Düsseldorf Völkermord: Gedenken an die ermordeten Sinti und Roma
Ein Kind hat irgendwann am Morgen auf der Umrandungsmauer einen kleinen Schneemann geformt – eine Handbreit hoch und mit einem Eisstiel als Nase. Die kalten Winterwinde wehten am Sonntag (16.12.) über das alte Düsseldorfer Hafenbecken. Nur eine Ecke weiter drehte sich der Weihnachtsmarkt um Glühwein und Bratwurst. Bürgermeister Wolfgang Scheffler legte Ehra einen Kranz zu Füßen.

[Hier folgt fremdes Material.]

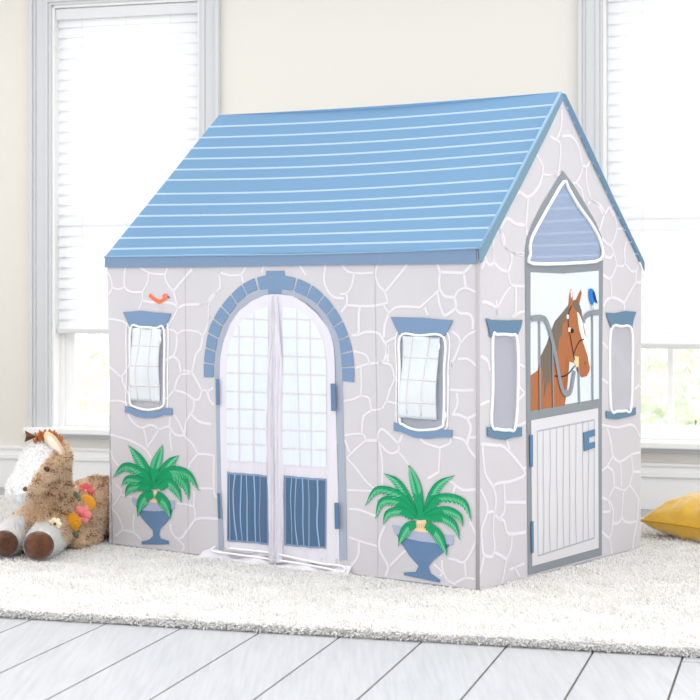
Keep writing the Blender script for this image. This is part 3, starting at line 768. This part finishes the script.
def off_poly(sh, pts, d):
    c = Vector((sum(p[0] for p in pts)/len(pts), sum(p[1] for p in pts)/len(pts)))
    return [(c.x+(p[0]-c.x)*(1+d), c.y+(p[1]-c.y)*(1+d*.45)) for p in pts]
pipe(FR, off_poly(FR, LWo, .22), .0022, .002, 'piping', 'window_seam', PH); pipe(FR, off_poly(FR, RWo, .16), .0022, .002, 'piping', 'window_seam', PH)
def fwave(a, z): return .004*math.sin(a*70)+.006*math.sin(z*22+a*10)
FLP = Sheet(NB, u, -v, wave=fwave)
def flap(xl, xr, yt, yb, vl, hl):
    m = MB(); vs = []; nx, ny = 14, 24
    for i in range(nx+1):
        for j_ in range(ny+1):
            t = j_/ny; x = xl(t)+(xr(t)-xl(t))*i/nx; y = yt(i/nx)+(yb(i/nx)-yt(i/nx))*t
            vs.append(FLP.at(x, y, .0085))
    m.raw(vs, [(i*(ny+1)+j_, (i+1)*(ny+1)+j_, (i+1)*(ny+1)+j_+1, i*(ny+1)+j_+1) for i in range(nx) for j_ in range(ny)], 'flap')
    for l in vl: stroke(m, FLP, l, .0045, .0095, 'flap_line')
    for l in hl: stroke(m, FLP, l, .0045, .0095, 'flap_line')
    solidify(m.build('window_flap', PH, True), .0006)
flap(lambda t: 132.2-.6*t, lambda t: 162.6-2*t, lambda s: 328.3-1.2*math.sin(math.pi*s)+s*1.2, lambda s: 400+s*2.5,
     [[(141.5, 328), (140.5, 350), (139, 375), (140, 400)], [(152.5, 328), (152, 350), (150.5, 375), (151, 401)]],
     [[(132.3, 345.3), (147, 345.5), (162, 346.4)], [(132, 365.3), (147, 365.3), (161.5, 366)], [(132, 385.3), (146, 385.8), (161, 386.5)]])
flap(lambda t: 403.8-3.2*t, lambda t: 440.5-3*t, lambda s: 336+s*1.4, lambda s: 417+s*3,
     [[(414, 337), (410.5, 357), (408.5, 385), (409, 414)], [(429.5, 337), (427.5, 357), (425, 385), (423.5, 416)]],
     [[(404, 357), (422, 357.5), (439.5, 358.5)], [(402.5, 379), (420, 379.5), (439, 381)], [(401.5, 402), (420, 402.3), (438, 403.6)]])
for x, y in ((447.5, 412), (441, 343), (162.5, 336)):
    b = MB(); b.tube([FR.at(x, y, .012), FR.at(x+.8, y+3.5, .014), FR.at(x-.3, y+8, .012)], [.0025, .003, .002], 'piping'); b.build('zip_pull', PH, True)
# --- side windows + netting
flat_part('window_lintel', SD, C(480,300,4.66,[(22,85),(50,92),(120,95),(193,92),(185,130),(166,170),(140,160),(100,154),(60,162),(42,176),(35,130)]), .003, 'block_teal', PH)
flat_part('window_sill', SD, C(480,300,4.66,[(28,592),(50,592),(80,606),(140,606),(165,592),(190,592),(190,635),(150,640),(110,652),(70,645),(30,635)]), .003, 'block_teal', PH)
flat_part('window_lintel', SD, C(470,240,3.889,[(525,282),(560,285),(600,276),(642,280),(632,310),(626,342),(585,332),(545,341),(537,320)]), .003, 'block_teal', PH)
flat_part('window_sill', SD, C(470,240,3.889,[(525,664),(560,672),(600,668),(640,650),(640,680),(600,690),(570,697),(527,693)]), .003, 'block_teal', PH)
for q in (SWo, SRo):
    pipe(SD, q, .0050, .0033, 'piping', 'window_piping', PH)
    m = MB(); poly(m, SD, q, .0005, 'netting', 5); m.build('window_netting', PH)
pipe(SD, GWo, .0055, .005, 'piping', 'window_piping', PH, n=3)
for q in (LWo, RWo):
    m = MB(); poly(m, FR, q, -.004, 'netting', 5); m.build('window_netting', PH)
m = MB(); poly(m, SD, GWo, .0005, 'netting_gable', 1); m.build('window_netting', PH)
# --- stable opening frame
gG = lambda pts: C(520,170,7,pts); t1 = lambda pts: C(470,240,3.889,pts); t5 = lambda pts: C(520,270,4.667,pts); t6 = lambda pts: C(520,400,3.684,pts)
sf = MB()
outl = gG([(295,3),(230,110),(150,240),(80,380),(45,480),(33,560)]); outr = gG([(578,560),(570,470),(530,370),(450,230),(370,100)])
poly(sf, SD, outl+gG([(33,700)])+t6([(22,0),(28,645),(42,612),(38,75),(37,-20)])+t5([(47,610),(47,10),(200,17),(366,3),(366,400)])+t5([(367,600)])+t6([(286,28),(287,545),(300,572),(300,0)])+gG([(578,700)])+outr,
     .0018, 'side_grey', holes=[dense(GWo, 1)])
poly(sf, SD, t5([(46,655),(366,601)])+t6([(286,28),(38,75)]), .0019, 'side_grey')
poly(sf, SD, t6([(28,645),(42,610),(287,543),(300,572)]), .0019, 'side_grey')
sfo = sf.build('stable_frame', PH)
op = MB(); poly(op, SD, t5([(46,8),(200,16),(368,2),(368,605),(46,660)]), .0012, 'stable_white'); op.build('upper_opening', PH)
HZ = .0022
hp = MB()
poly(hp, SD, t5([(47,492),(80,468),(95,400),(130,330),(150,270),(180,220),(222,170),(226,130),(231,92),(238,88),(243,110),(243,142),(258,138),(272,110),(281,90),(285,108),(274,160),(285,190),(291,245),(310,330),(325,410),(322,470),(310,495),(285,502),(262,470),(254,432),(235,430),(215,424),(206,520),(206,632),(47,658)]), HZ, 'horse')
poly(hp, SD, t5([(212,395),(228,432),(218,540),(206,632),(203,500)]), HZ+.0003, 'horse_dark')
hpo = hp.build('horse_print', PH, label='printed chestnut horse looking out of the stable')
mp_ = MB(); poly(mp_, SD, t5([(226,160),(190,205),(160,240),(140,290),(120,350),(95,400),(95,450),(105,480),(100,540),(112,500),(108,600),(128,520),(135,540),(142,480),(158,440),(160,400),(175,370),(178,320),(192,300),(195,250),(210,240),(225,200)]), HZ+.0006, 'mane_print')
mp_.build('mane', hpo); mp_ = MB(); poly(mp_, SD, t5([(243,150),(262,138),(278,170),(284,210),(284,235),(272,205),(258,185),(246,170)]), HZ+.0006, 'mane_print'); mp_.build('forelock', hpo)
bz = MB(); poly(bz, SD, t5([(262,195),(272,203),(288,240),(295,290),(318,350),(325,410),(320,452),(312,400),(290,335),(272,275)]), HZ+.0008, 'blaze')
poly(bz, SD, t5([(231,96),(237,92),(240,120),(234,132)]), HZ+.0008, 'blaze'); poly(bz, SD, t5([(280,95),(282,108),(268,138),(262,132)]), HZ+.0004, 'horse_dark'); bz.build('blaze', hpo)
br_ = MB()
for l in ([(238,165),(224,200),(222,258),(235,335),(246,395),(252,420)], [(246,395),(258,362),(275,332),(295,322)], [(158,494),(190,498),(220,485),(252,448)]): stroke(br_, SD, t5(l), .0042, HZ+.0012, 'black_print')
poly(br_, SD, t5([(232,280),(240,272),(247,282),(244,293),(235,294)]), HZ+.0013, 'black_print', 3)
for c in ((218, 218), (226, 278)): poly(br_, SD, t5([(c[0]-4, c[1]-10), (c[0]+5, c[1]-9), (c[0]+4, c[1]+11), (c[0]-5, c[1]+9)]), HZ+.0014, 'blaze')
poly(br_, SD, t5([(250,402),(270,405),(270,450),(260,455),(248,430)]), HZ+.0010, 'buckle'); poly(br_, SD, t5([(296,430),(306,422),(306,440),(300,446)]), HZ+.001, 'mane_print')
br_.build('bridle', hpo)
gp = MB()
gpath = t5([(47,226),(95,224),(120,245),(145,330),(165,425),(185,535),(205,574),(230,566),(243,500),(248,470)])
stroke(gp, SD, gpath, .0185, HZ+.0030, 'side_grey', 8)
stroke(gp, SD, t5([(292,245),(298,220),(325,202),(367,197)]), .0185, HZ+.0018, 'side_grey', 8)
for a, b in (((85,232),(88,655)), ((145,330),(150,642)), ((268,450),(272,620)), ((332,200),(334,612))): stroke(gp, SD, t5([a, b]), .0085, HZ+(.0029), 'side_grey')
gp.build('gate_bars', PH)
bb_ = MB(); poly(bb_, SD, t5([(315,92),(322,86),(332,88),(343,105),(350,135),(357,158),(340,148),(332,165),(322,150),(316,125)]), HZ+.003, 'bird_blue')
poly(bb_, SD, t5([(332,95),(343,108),(350,138),(356,157),(340,145),(333,120)]), HZ+.0034, 'bird_navy')
stroke(bb_, SD, t5([(326,148),(325,185)]), .002, HZ+.003, 'bird_navy'); stroke(bb_, SD, t5([(335,150),(335,185)]), .002, HZ+.003, 'bird_navy')
bb_.build('bird_print', PH, label='small blue printed bird perched on the gate')
dm = MB(); poly(dm, SD, t6([(38,75),(285,30),(287,545),(42,612)]), .003, 'door_white')
rect = t6([(60,115),(270,73),(270,508),(63,574)])
for i in range(4): stroke(dm, SD, [rect[i], rect[(i+1) % 4]], .005, .0036, 'plank_line')
for i, x in enumerate((82,107,132,157,178,203,228,248)):
    yt = 115-(x-60)*.2; yb = 574-(x-63)*.32
    stroke(dm, SD, t6([(x, yt), (x+1.5*math.sin(i*2), yt+150), (x+2.5*math.cos(i*3), yt+300), (x+1, yb)]), .0042, .0036, 'plank_line')
dmo = dm.build('stable_door', PH)
flat_part('latch', SD, t6([(228,120),(270,107),(270,132),(248,138),(248,158),(270,153),(270,175),(230,188)]), .005, 'latch', dmo)
for q in (t6([(30,130),(41,128),(41,245),(32,247)]), t6([(35,447),(43,445),(44,562),(37,564)])): flat_part('hinge', SD, q, .005, 'latch', dmo)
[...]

Der Strubbelkopf hat das KZ der Deutschen überlebt – und diente Otto Pankok als Modell für die Bronzefigur des Mädchens mit einem Ball in der Hand. Der 16. Dezember ist Gedenktag für den Völkermord an mehr als 500.000 Sinti und Roma.

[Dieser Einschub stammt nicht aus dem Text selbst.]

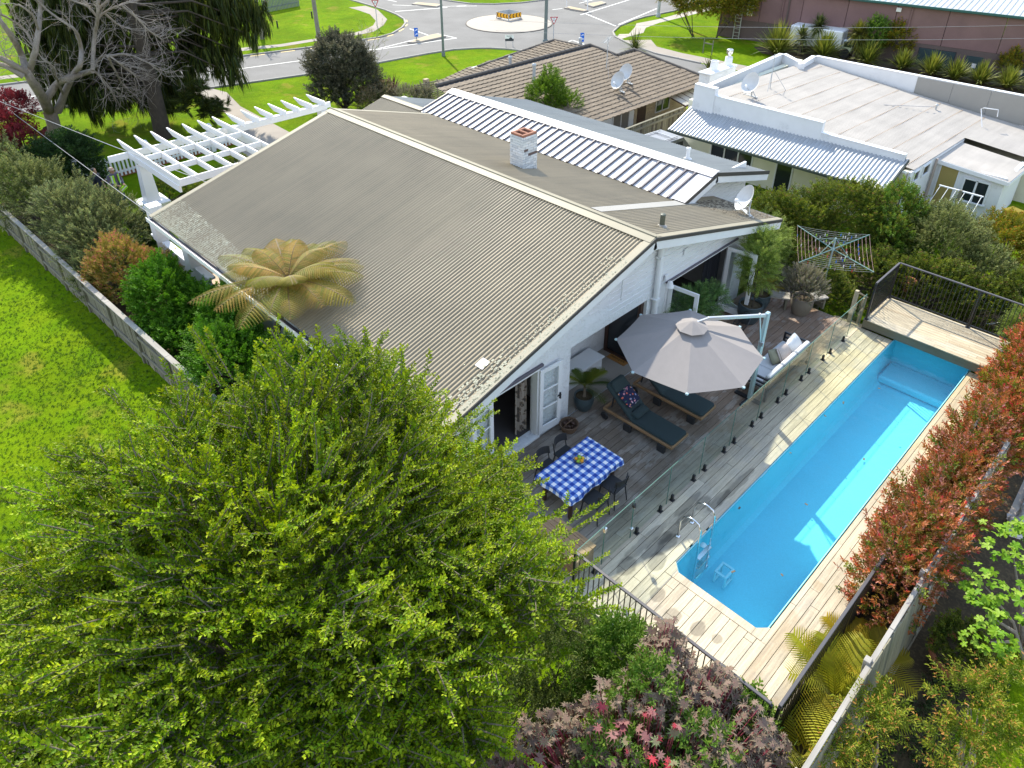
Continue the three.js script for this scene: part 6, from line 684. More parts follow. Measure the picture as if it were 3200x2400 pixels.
  // chimney block with two pots
  const ch = thing('chimney', 'white rendered chimney block with two round pots at the flat roof edge', 'chimney', null, [33.0, 1.6, -18.75]); const cb = new GB(); cb.box(-1.3, -2.0, -0.32, 1.05, 0.75, 0.3, 0.03); cb.box(-1.36, 0.75, -0.36, 1.1, 0.83, 0.34, 0.02); part(ch, 'stack', cb, M.whiteWall); const p1 = new GB(); p1.lathe(V(-0.55, 0.82, 0), [[0.24, 0], [0.2, 0.04], [0.19, 0.42], [0.21, 0.44], [0.16, 0.44], [0.15, 0.1]], 18); part(ch, 'chimney_pot', p1, M.white); const p2 = new GB(); p2.lathe(V(0.75, 0.82, 0), [[0.25, 0], [0.19, 0.06], [0.18, 0.4], [0.1, 0.42]], 18); part(ch, 'chimney_pot', p2, M.white); const p3 = new GB(); p3.lathe(V(0.75, 1.22, 0), [[0.09, 0], [0.09, 0.14], [0.15, 0.16], [0.17, 0.34], [0.12, 0.38], [0, 0.39]], 18); part(ch, 'cowl', p3, M.steel);
  dish('big grey white satellite dish near the parapet of the flat roof', [29.95, ry(29.9, -15.2) + 0.02, -15.3], 0.46, -1.7, M.dishWhite, 0.5);
  const an2 = thing('tv_antenna', 'tripod antenna mast standing on the flat white roof', 'antenna', null, [31.8, ry(31.8, -15.2), -15.4]); const am = new GB(); am.tube([V(0, 0, 0), V(0.1, 1.5, -0.1)], 0.02, 6); am.tube([V(0.06, 0.9, -0.06), V(-0.6, 0.0, 0.2)], 0.012, 5); am.tube([V(0.06, 0.9, -0.06), V(0.55, -0.06, 0.5)], 0.012, 5); part(an2, 'mast', am, M.zinc); const ah = new GB(); for (let i = 0; i < 5; i++) ah.tube([V(0.1 - 0.14, 1.4 + i * 0.03, -0.1 + (i - 2) * 0.05), V(0.1 + 0.14, 1.4 + i * 0.03, -0.1 + (i - 2) * 0.05)], 0.008, 4); part(an2, 'aerial', ah, M.zinc);
  const fa = thing('fallen_antenna', 'old antenna lying flat on the pale roof', 'antenna', null, [35.2, ry(35.2, -10.9) + 0.06, -11.0]); const fg = new GB(); fg.tube([V(-0.9, 0, -1.1), V(1.0, 0, 1.4)], 0.014, 5); for (let i = 0; i < 6; i++) fg.tube([V(-0.9 + i * 0.1 - 0.14, 0.02, -1.1 + i * 0.12 + 0.1), V(-0.9 + i * 0.1 + 0.14, 0.02, -1.1 + i * 0.12 - 0.1)], 0.01, 4); part(fa, 'aerial', fg, M.wire);
  const bv = new GB(); bv.tube([V(36.2, ry(36.2, -7.6), -7.6), V(36.4, ry(36.2, -7.6) + 0.7, -7.9), V(36.42, ry(36.2, -7.6) + 0.75, -7.8), V(36.6, ry(36.2, -7.6) + 0.74, -7.3), V(36.6, ry(36.2, -7.6) + 0.45, -7.25)], 0.02, 7); solo('vent_pipe', bv, M.whiteClean, 'bent white vent pipe near the right end of the flat roof', 'vent pipe');
  const tv = new GB(); tv.lathe(V(36.6, ry(36.6, -9.6), -9.7), [[0.04, 0], [0.04, 0.2], [0.09, 0.22], [0.02, 0.28]], 10); solo('vent_pipe', tv, M.zinc, 'small grey vent cowl in the middle of the flat roof', 'vent pipe');
}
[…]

Das Mädchen Ehra wurde während der Nazi-Zeit im Lager am Höherweg in Düsseldorf Lierenfeld interniert. Dort waren rund 200 Düsseldorfer Sinti und Roma festgesetzt worden. Ehra wurde 1940 in ein Konzentrationslager deportiert. Am 16. Dezember 1942 gab Heinrich Himmler den Befehl, die letzten Sinti und Roma aus dem Deutschen Reich und aus den besetzten Ländern in das Vernichtungslager Auschwitz-Birkenau bringen zu lassen. Dieser „Auschwitz-Erlass“ war ein zentraler Befehl zum nationalsozialistischen Massenmord, dem bis zum Kriegsende circa eine halbe Million Sinti und Roma in allen besetzten Ländern zum Opfer fielen. 1994 erklärte der damalige Bundespräsident Roman Herzog den 16. Dezember zum nationalen Gedenktag in Erinnerung an diesen Völkermord.
Roman Franz, Landesverband der Sinti und Roma NRW: "Es ist wieder so weit."

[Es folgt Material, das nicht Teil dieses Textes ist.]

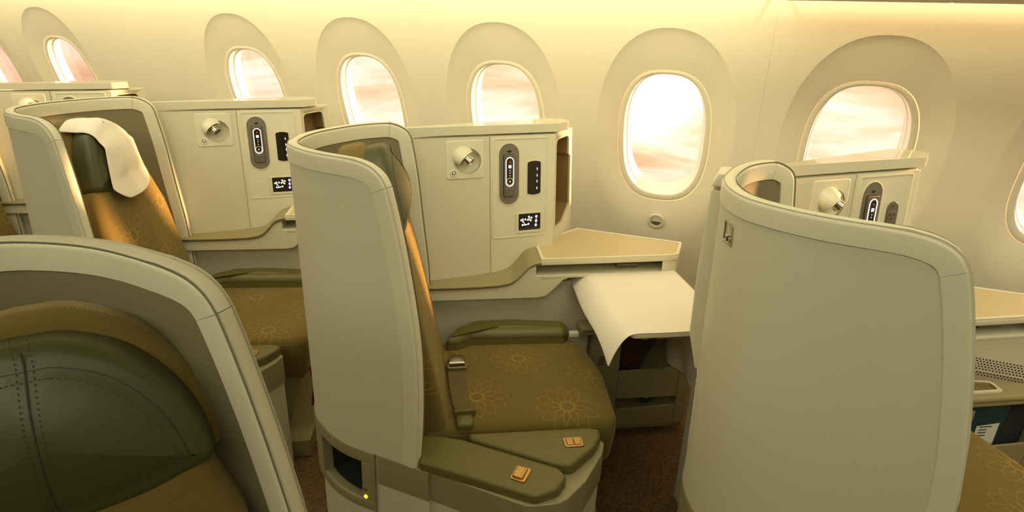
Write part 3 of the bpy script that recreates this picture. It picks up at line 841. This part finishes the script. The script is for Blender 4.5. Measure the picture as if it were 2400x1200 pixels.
# ------------------------------------------------------------------ aisle armrest cabinet
def make_arm(label, group):
    t = empty('armrest_cabinet', (-.45, 1.2, 0), label, 'armrest', group)
    op = [(-.657, 1.085), (-.36, 1.072), (-.285, 1.115), (-.255, 1.21), (-.243, 1.33), (-.250, 1.385), (-.30, 1.378), (-.575, 1.222), (-.657, 1.18)]
    body = round_poly(op, [.004, .05, .08, .05, .03, .02, .03, .02, .01], 6)
    prism('cabinet_body', WX, inset(body, .006), 0, .37, SKIN, t, bevel=.003)
    prism('cabinet_band', WX, body, .360, .455, TAUPE, t, bevel=.006, seg=3)
    V = [Vector((-.47, 1.0745, .0)), Vector((-.4685, 1.0745, .0)), Vector((-.4685, 1.0745, .36)), Vector((-.47, 1.0745, .36))]
    FL = lambda a, b, c: Vector((a, b, c))
    p1 = round_poly([(-.70, 1.168), (-.69, 1.185), (-.60, 1.203), (-.325, 1.202), (-.296, 1.18), (-.303, 1.13), (-.345, 1.083), (-.655, 1.079), (-.668, 1.10), (-.70, 1.10)], [.01, .01, .03, .02, .02, .03, .03, .01, .008, .008], 5)
    a1 = pad('armrest_pad', WX, p1, .452, .482, LEATHER, t, .009, .003, .002)
    tube('pad_seam', [Vector((x, y, .4795)) for x, y in inset(p1, .006)], .0012, STITCH, a1, n=5, closed=True)
    p2 = round_poly([(-.592, 1.225), (-.575, 1.208), (-.34, 1.207), (-.296, 1.215), (-.262, 1.31), (-.258, 1.36), (-.268, 1.392), (-.30, 1.385)], [.012, .01, .02, .03, .06, .03, .014, .02], 5)
    a2 = pad('armrest_pad', WX, p2, .456, .486, LEATHER, t, .009, .003, .002)
    tube('pad_seam', [Vector((x, y, .4835)) for x, y in inset(p2, .006)], .0012, STITCH, a2, n=5, closed=True)
    F1 = lambda a, b, c: Vector((-.403 + a, 1.137 + b, .483 + c))
    pl = pad('latch', F1, rect(0, 0, .040, .052, .007), 0, .0035, BRONZE, a1, .0015, .001)
    pad('latch_paddle', F1, rect(-.002, 0, .028, .040, .005), .003, .0085, BRONZE, pl, .003, .001)
    box('latch_slot', F1, (.0062, .0068), (-.016, .016), (.008, .0088), DARK, pl, bevel=0)
    a_ = radians(30)
    F2 = lambda a, b, c: Vector((-.318 + a * cos(a_) - b * sin(a_), 1.302 + a * sin(a_) + b * cos(a_), .487 + c))
    pl = pad('latch', F2, rect(0, 0, .052, .038, .007), 0, .0035, BRONZE, a2, .0015, .001)
    pad('latch_paddle', F2, rect(-.0095, 0, .0185, .026, .004), .003, .006, BRONZE, pl, .002, .001)
    pad('latch_paddle', F2, rect(.0105, 0, .0185, .026, .004), .003, .006, BRONZE, pl, .002, .001)
    return t
ARM_LABEL = {
    -1: 'taupe aisle armrest cabinet with green pads, partly hidden beside the cloth-headrest seat',
    0: 'taupe aisle armrest cabinet topped by two green leather pads with bronze latches'}
arm = make_arm(ARM_LABEL[0], 'armrest cabinets along the aisle')
dup(arm, -1, ARM_LABEL[-1])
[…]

Bei der Gedenkveranstaltung in der Düsseldorfer Mahn- und Gedenkstätte, Mühlenstraße 29, ist Roman Franz ernst. 89 Prozent der Juden und der Sinti und Roma in Europa seien der Meinung, man sei wieder so weit, sagt der Vorsitzende des Landesverbandes Deutscher Sinti und Roma NRW. Deshalb sieht es Franz als ein Zeichen, dass viele Stühle vor ihm besetzt sind. Es scheint Menschen zu geben, die Hass und Hetze von Afd und Co. nicht dulden wollen.
Liste
Die Historikerin und Publizistin Dr. Annette Leo liest aus ihrem Buch „Das Kind auf der Liste. Die Geschichte von Willy Blum und seiner Familie": Am Anfang gab es nur seinen Namen auf einer Liste, getippt im September 1944 in der Häftlingsschreibstube des KZ Buchenwald. Es war eine Transportliste nach Auschwitz mit den Namen von 200 Kindern und Jugendlichen. Die Nummer 200, "Zweig, Stefan" ist durchgestrichen. An seine Stelle wurde auf einem Zusatzblatt "Blum, Willy" hinzufügt.
Wölfe
Der dreijährige Stefan Jerzy Zweig überlebte das KZ Buchenwald, die Geschichte seiner Rettung bildete später die Vorlage für den Erfolgsroman von Bruno Apitz „Nackt unter Wölfen“. Über den sechzehnjährigen Sinto Willy Blum, der in Auschwitz ermordet wurde, war dagegen lange Zeit nichts bekannt. Angestoßen von einem Protestschreiben des Vorsitzenden des Zentralrats der Sinti und Roma, Romani Rose, anlässlich der Neuverfilmung des Apitz-Romans "Nackt unter Wölfen" im Jahr 2015 hat sich Annette Leo auf die Suche nach der Geschichte von Willy Blum und seiner Familie gemacht.
Marionetten
Es ist die Geschichte einer Familie von Marionettenspielern, die seit Generationen Kultur in die Dörfer und kleinen Städte brachten. Es ist die Geschichte einer rassistischen Verfolgung während der NS-Zeit und zugleich die Geschichte von Missachtung und Verschweigen dieses Leidensweges während der Nachkriegszeit. Die Veranstaltung der Stadt Düsseldorf, der Mahn- und Gedenkstätte und des Landesverbandes Deutscher Sinti und Roma NRW stand im Rahmen der Reihe "Respekt und Mut".